No todas las negaciones de la muerte son idénticas: las hay de diversas modalidades, calibres y formulaciones demostrativas. Para empezar por la dicotomía más sencilla, es preciso distinguir entre supervivencia o prolongación de la vida y la inmortalidad propiamente dicha. Estirar hasta el máximo la duración de la existencia por medio de pócimas o prácticas de magia higiénica es uno de los empeños más antiguos de la humanidad. Y desde sus inicios ha chocado con una dificultad elemental: para que sea realmente atractiva y deseable, la longevidad tiene que evitar no sólo la muerte sino también los peores deterioros del envejecimiento.

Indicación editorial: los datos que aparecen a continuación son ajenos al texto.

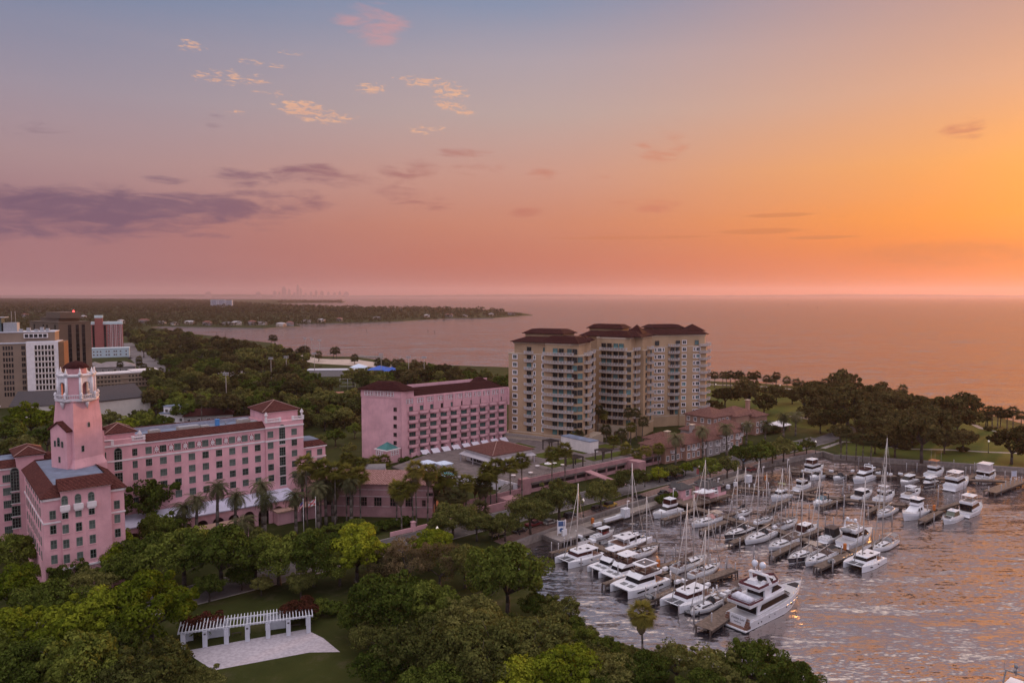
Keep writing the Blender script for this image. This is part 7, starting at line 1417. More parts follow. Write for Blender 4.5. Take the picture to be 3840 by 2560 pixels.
row([(1666, 906, 27, 'dusk'), (1722, 898, 34, 'dusk'), (1755, 922, 24, 'dusk'), (1783, 902, 22, 'dusk'), (1852, 912, 38, 'dusk'), (1942, 890, 36, 'dusk'), (1871, 892, 22, 'dusk'), (1949, 922, 50, 'dusk'), (2011, 906, 33, 'dusk'), (2038, 918, 40, 'dusk'), (2100, 924, 28, 'dusk'), (2187, 938, 48, 'dusk'), (2230, 926, 24, 'dusk'), (1917, 962, 30, 'dusk'), (2011, 953, 36, 'dusk'), (2073, 962, 38, 'dusk'), (2132, 955, 38, 'dusk'), (2119, 996, 52, 'dusk'), (2057, 1008, 34, 'dusk'), (2212, 1002, 28, 'dusk'), (2325, 1014, 42, 'dusk'), (2170, 1012, 24, 'dusk'), (1985, 985, 26, 'dusk'), (2160, 970, 36, 'dusk'), (1900, 930, 28, 'dusk'), (1900, 905, 28, 'dusk'), (1970, 955, 32, 'dusk'), (2045, 978, 34, 'dusk'), (2095, 985, 34, 'dusk'), (2150, 940, 30, 'dusk'), (2075, 925, 32, 'dusk'), (1930, 990, 22, 'dusk'), (1885, 968, 22, 'dusk'), (2010, 1012, 24, 'dusk'), (1858, 945, 22, 'dusk'), (1820, 905, 18, 'dusk'), (2200, 965, 28, 'dusk'), (1640, 930, 18, 'dusk'), (1660, 950, 16, 'dusk')], 'oaks on the park point', 'on the park point', MID, 'park_oak', k=1.35)
row([(70, 962, 46, 'olive'), (18, 992, 40, 'oak'), (108, 1000, 40, 'oak'), (30, 1030, 36, 'oak'), (125, 955, 26, 'olive'), (250, 962, 24, 'oak'), (290, 975, 28, 'olive'), (335, 966, 30, 'oak'), (375, 972, 26, 'oak'), (60, 1020, 30, 'olive'), (320, 955, 22, 'olive'), (745, 960, 26, 'oak'), (790, 955, 24, 'olive'), (770, 1000, 22, 'oak'), (815, 985, 20, 'oak'), (735, 1010, 18, 'olive'), (800, 1030, 18, 'oak')], 'trees between tower and annex', 'between tower and annex', {'oak': MID['oak'], 'olive': MID['olive']})
# the wooded town between hotel and bay: individual trees placed over the ground
wood = [(290, 772), (400, 762), (470, 782), (560, 792), (690, 822), (705, 842), (850, 852), (930, 850), (1160, 868), (1165, 905), (840, 895), (830, 985), (700, 1005), (640, 975), (560, 955), (420, 965), (345, 948), (345, 870), (400, 860), (340, 815)]
def inside(u, v, poly):
    c = False; n = len(poly)
    for i in range(n):
        (x1, y1), (x2, y2) = poly[i], poly[i - 1]
        if (y1 > v) != (y2 > v) and u < (x2 - x1) * (v - y1) / (y2 - y1) + x1: c = not c
    return c
def clear(u, v):      # keep streets, courts and roofs open
    for (x0, x1, y0, y1) in ((445, 556, 868, 884), (690, 790, 862, 880), (770, 830, 880, 902), (700, 870, 848, 862), (420, 560, 955, 985), (700, 832, 985, 1040), (735, 830, 900, 925), (835, 920, 852, 866)):
        if x0 < u < x1 and y0 < v < y1: return False
    return True
v = 985.; n_w = 0; rngw = random.Random(5); WL = []
while v > 766:
    y = G(1176 * K_, v * K_, 2).y; hp = 9.5 * 1680 / y; u = 285 + rngw.uniform(0, hp)
    while u < 1168:
        uu, vv = u + rngw.uniform(-.3, .3) * hp, v + rngw.uniform(-.25, .25) * hp
        if inside(uu, vv, wood) and clear(uu, vv) and rngw.random() < .93: WL.append((uu, vv - hp * .35, hp * rngw.uniform(.75, 1.2)))
        u += hp * 1.2
    v -= hp * .50
bands = [(-1, 800, 'by the open bay'), (800, 850, 'by the beach'), (850, 900, 'round the ball field'), (900, 2000, 'behind the pink hotels')]
for lo, hi, w in bands:
    L_ = sorted(t for t in WL if lo < t[1] <= hi)
    for i, (u, v, r) in enumerate(L_):
        pr = FAR['dusk'] if v < 830 else (MID['dusk'] + MID['olive'][:1] + MID['oak'][:2])
        settree(pr[rngw.randrange(len(pr))], u, v, r, f'leafy town tree {w}, {nth(i)} from the brown tower', 'trees of the wooded town strip', 'broadleaf_tree', 2., None, rngw.uniform(.85, 1.15))
# ---------------------------------------------------------------- palms
def palmcrown(seed, nf, L, fan, leaf, droop=1., size=.1):
    rng = np.random.default_rng(seed); V = []
    for i in range(nf):
        az = i * 2.399 + rng.uniform(-.2, .2); el = 1.25 - 1.9 * (i / nf) ** .9 + rng.uniform(-.12, .12); l = L * rng.uniform(.85, 1.08)
        hd = np.array([math.cos(az), math.sin(az), 0]); sd = np.array([-math.sin(az), math.cos(az), 0]); up = np.array([0, 0, 1.])
        if not fan:
            P = np.zeros(3); e = el; pts = [P]; m_ = 9
            for k in range(m_): P = P + (hd * math.cos(e) + up * math.sin(e)) * l / m_; e -= .20 * droop; pts.append(P)
            for k in range(1, m_ + 1):
                p, q = pts[k - 1], pts[k]; t = (q - p) / np.linalg.norm(q - p); w = l * .23 * math.sin(math.pi * (.12 + .8 * k / m_)) + .05
                for j in range(2):
                    b = p + (q - p) * (j / 2.)
                    for s_ in (-1, 1):
                        tip = b + sd * s_ * w * .82 + t * w * .75 - up * w * .28; nn = t * (l / m_ * .26); V += [b - nn * .6, tip - nn * .15, tip + nn * .15, b + nn * .6]
                V += [p - sd * .05, q - sd * .04, q + sd * .04, p + sd * .05]
        else:
            st = (hd * math.cos(el) + up * math.sin(el)) * l * .5; V += [-sd * .03, st - sd * .03, st + sd * .03, sd * .03]; ax = hd * math.cos(el - .35) + up * math.sin(el - .35); nn = np.cross(ax, sd)
            for k in range(11):
                a = (k - 5) / 5 * 1.25; d = ax * math.cos(a) + sd * math.sin(a); tip = st + d * l * .55 - up * l * .16 * abs(a) - up * .1; w = np.cross(nn, d) * l * .045; V += [st - w * .3, (st + tip) / 2 - w - 0 * up, tip, (st + tip) / 2 + w]
    return quadmesh('crown', np.array(V), LF[leaf])
leafmat_p = leafmat('date_palm_fronds', (.05, .054, .026), (.16, .15, .075), .2); LF['date'] = leafmat_p; LF['fan'] = leafmat('fan_palm_leaves', (.05, .052, .012), (.19, .165, .035), .25); LF['fand'] = leafmat('dusky_fan_leaves', (.03, .03, .013), (.095, .085, .034), .2); LF['skirt'] = leafmat('dry_palm_thatch', (.06, .045, .025), (.13, .095, .05), .2)
def palmtrunk(h, r, lean=0., skirt=False):
    m = MB(); p = (0, 0, -.3); 
    for k in range(5): q = (lean * ((k + 1) / 5) ** 2, 0, h * (k + 1) / 5); m.tube(p, q, r * (1.25 - .1 * k), r * (1.2 - .1 * k), 7); p = q
    return m.mesh('trunk', [PTR])
def palm(cr, h, r, sc): return cr, h, r, sc
DATE = [palmcrown(s, 46, 4.6, False, 'date', 1.05) for s in (31, 32)]; FANC = [palmcrown(s, 44, 2.5, True, 'fan') for s in (33, 34)]; SAB = [palmcrown(s, 40, 2.6, True, 'fand') for s in (35, 36)]
SK = MB(); SK.lathe([(.3, -3.2), (.75, -2.6), (.95, -1.2), (.6, -.2), (.2, .1)], 9); SKM = SK.mesh('dry_skirt', [mat('palm_thatch', (.12, .09, .05), .95, .4, 4., bump=.6)])
def setpalm(u, v, crown, sc, h, r, label, group, name, skirt=False, gz=2., lean=None, y=None):
    P = G(u, v, gz + h)
    if y: P = At(u, v, y); h = P.z - gz
    lean = random.uniform(-.5, .5) if lean is None else lean; o = bpy.data.objects.new(name, None); COL.objects.link(o); tag(o, label, 'palm', group); o.location = (P.x, P.y, gz)
    put('trunk', palmtrunk(h, r, lean), o); c = put('crown', crown, o, (lean, 0, h), random.uniform(0, 6.28)); c.scale = (sc, sc, sc)
    if skirt: s_ = put('dry_skirt', SKM, o, (lean, 0, h)); s_.scale = (sc * .9, sc * .9, sc)
    return o
def z3(x, y): return 450 + x / 2.614, 1450 + y / 2.614
for i, (x, y, h) in enumerate(sorted([(740, 1105, 13), (945, 985, 16), (1120, 1075, 13), (1395, 965, 14.6), (1415, 1095, 12), (1790, 865, 14), (1940, 1000, 12), (1720, 1065, 11), (1185, 1330, 9), (2080, 1000, 10), (640, 1180, 11)])):
    u, v = z3(x, y); setpalm(u, v, DATE[i % 2], 1.0, h, .42, f'feathery date palm before the hotel porch, {nth(i)} from the bell tower', 'date palms before the hotel', 'date_palm')
def z6(x, y): return 1100 + x / 4, 1640 + y / 4
for i, (x, y) in enumerate(sorted([(860, 660), (360, 740), (480, 690)])):
    setpalm(*z6(x, y), DATE[i % 2], 1.05, 10, .4, f'feathery date palm before the low ballroom, {nth(i)} from the hotel', 'date palms before the ballroom', 'date_palm', y=213)
FP = sorted([(195, 380, 212), (400, 440, 213), (615, 500, 211), (790, 520, 214), (800, 320, 250), (970, 390, 252), (1000, 560, 215), (1620, 800, 207), (1790, 660, 209), (1840, 470, 208), (2010, 510, 214), (2130, 650, 222), (1545, 760, 212), (340, 500, 214), (1240, 360, 270), (1360, 350, 272), (640, 620, 216), (880, 600, 216)])
for i, (x, y, h) in enumerate(FP): setpalm(*z6(x, y), FANC[i % 2], 1.4, 9, .2, f'slim fan palm round the low ballroom, {nth(i)} towards the basin', 'slim fan palms round the ballroom', 'fan_palm', x > 1500, y=h)
setpalm(*z6(2330, 580), FANC[0], 1.9, 13, .3, 'biggest golden fan palm at the orange lit end of the ballroom', 'slim fan palms round the ballroom', 'fan_palm', True, y=226)
setpalm(1478 * K_, 1408 * K_, FANC[1], 1.15, 13.2, .2, 'lone fan palm with hanging dry fronds at the water edge below the catamarans', 'slim fan palms round the ballroom', 'fan_palm', True, 2.)
def z4(x, y): return 1640 + x / 4, 1640 + y / 4
for i, (x, y, h) in enumerate(sorted([(725, 500, 14), (890, 440, 13.5), (1095, 420, 14), (1270, 350, 15), (1720, 240, 14), (1920, 185, 14), (430, 670, 12), (800, 560, 12)])): setpalm(*z4(x, y), FANC[i % 2], 1.5, h, .2, f'tall fan palm before the pink podium, {nth(i)} towards the townhouses', 'fan palms before the podium', 'fan_palm', y=185 / (.774 - .634 * (1640 + x / 4 - 1920) / F))
for i, (x, y, h, s_) in enumerate(sorted([(640, 720, 7, 1.3), (720, 720, 7, 1.2), (250, 900, 6, 1.3), (640, 1080, 5, 1.5), (60, 840, 7, 1.2), (380, 880, 5.5, 1.1), (560, 700, 6.5, 1.1)])): setpalm(*z4(x, y), SAB[i % 2], s_, h, .22, f'round headed sabal palm by the ballroom end, {nth(i)} towards the podium', 'sabal palms by the ballroom end', 'sabal_palm', True)
for i, (u, v, h) in enumerate(sorted([(2242, 1536, 14), (2262, 1552, 12), (2186, 1592, 10), (2170, 1628, 7), (2356, 1545, 14), (2387, 1548, 13), (2409, 1580, 11), (2365, 1600, 9), (2275, 1610, 9), (2150, 1640, 6), (2330, 1625, 8), (2300, 1650, 7), (2440, 1640, 7), (2420, 1690, 6), (2350, 1680, 6), (2390, 1700, 6), (2470, 1680, 7)])): setpalm(u, v, (SAB if i % 2 else FANC)[i % 2], 1.25, h, .2, f'palm at the foot of the tan towers, {nth(i)} from the annex', 'palms at the foot of the towers', 'fan_palm')
for i, (u, v, h) in enumerate(sorted([(2637, 1612, 12), (2535, 1640, 11), (2727, 1602, 12), (2940, 1560, 10), (2985, 1556, 10), (2800, 1592, 9), (2870, 1588, 9)])): setpalm(u, v, DATE[i % 2], 1.05, h, .38, f'date palm among the terracotta townhouses, {nth(i)} towards the park', 'date palms among the townhouses', 'date_palm')
def z5(x, y): return 2650 + x / 1.976, 1350 + y / 1.976
for i, (x, y, h) in enumerate(sorted([(20, 112, 9), (60, 112, 9), (122, 112, 10), (150, 115, 9), (178, 105, 10), (210, 115, 9), (242, 105, 10), (262, 118, 9), (320, 115, 9), (345, 118, 9), (372, 110, 10), (440, 138, 8), (490, 140, 6), (515, 115, 12), (597, 150, 9), (663, 165, 8), (885, 165, 9), (1450, 215, 10), (700, 185, 6)])): setpalm(*z5(x, y), SAB[i % 2], 1.5, h, .25, f'palm in the bay edge row, {nth(i)} from the tan towers', 'palms along the bay edge', 'sabal_palm')
for i, (x, y, h) in enumerate(sorted([(2070, 420, 5), (2085, 375, 8), (2120, 372, 9), (2160, 378, 9), (2180, 395, 7), (2230, 395, 8), (2275, 375, 9), (2335, 410, 8), (1170, 458, 8), (1250, 460, 8), (1000, 530, 11), (1042, 540, 11), (1110, 575, 9), (1160, 590, 9), (1220, 590, 9), (1780, 530, 6)])): setpalm(*z5(x, y), SAB[i % 2], 1.3, h, .22, f'palm on the park point lawns, {nth(i)} towards its tip', 'palms on the park point', 'sabal_palm')
for i, (u, v, h) in enumerate(sorted([(1030, 1268, 14), (1018, 1266, 13), (1142, 1308, 9), (1132, 1312, 9), (1150, 1312, 8), (1195, 1330, 7), (1250, 1316, 8), (1262, 1314, 9), (1420, 1358, 8), (1432, 1362, 8), (1450, 1360, 9), (1480, 1362, 10), (1505, 1362, 9), (1330, 1342, 6), (1120, 1320, 7)])): setpalm(u, v, SAB[i % 2], 2.1, h, .3, f'palm against the bay by the beach, {nth(i)} towards the annex', 'palms by the beach', 'sabal_palm')
for i, (u, v, h) in enumerate(sorted([(640, 1420, 11), (700, 1470, 12), (755, 1500, 14), (600, 1390, 9), (805, 1480, 12), (880, 1420, 10), (960, 1445, 9), (1200, 1480, 8), (1225, 1478, 8), (450, 1365, 8), (520, 1360, 8), (540, 1372, 7), (425, 1400, 8), (550, 1400, 9), (1010, 1560, 9), (1040, 1560, 8), (520, 1345, 8)])): setpalm(u, v, SAB[i % 2], 1.5, h, .22, f'palm rising over the town trees, {nth(i)} from the motel', 'palms in the town strip', 'sabal_palm')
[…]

Algunas leyendas clásicas grecorromanas advierten del peligro atroz de olvidar este fundamental requisito: así por ejemplo el caso de la imprudente y lasciva Eos, la Aurora, que pidió a Zeus la inmortalidad para su amante, el bello príncipe troyano Titón… sólo para verle envejecer y resecarse siglo tras siglo hasta la insignificancia más repugnante, mientras ella conservaba la lozanía imperecedera de los dioses. O la sibila de Delfos, a la que Apolo había prometido el obsequio de cumplir su mayor deseo: ella solicitó no morir nunca y también padeció los horrores de una senectud interminable, hasta que convertida en una suerte de grillo amojamado acabó como juguete de los niños. Los chavales la tenían encerrada en una jaulita, que zarandeaban gritando entre carcajadas: «Sibila… ¿qué quieres?», y acercando el oído podían escuchar un chirrido estridente y agónico: «¡quiero morir, quiero morir!».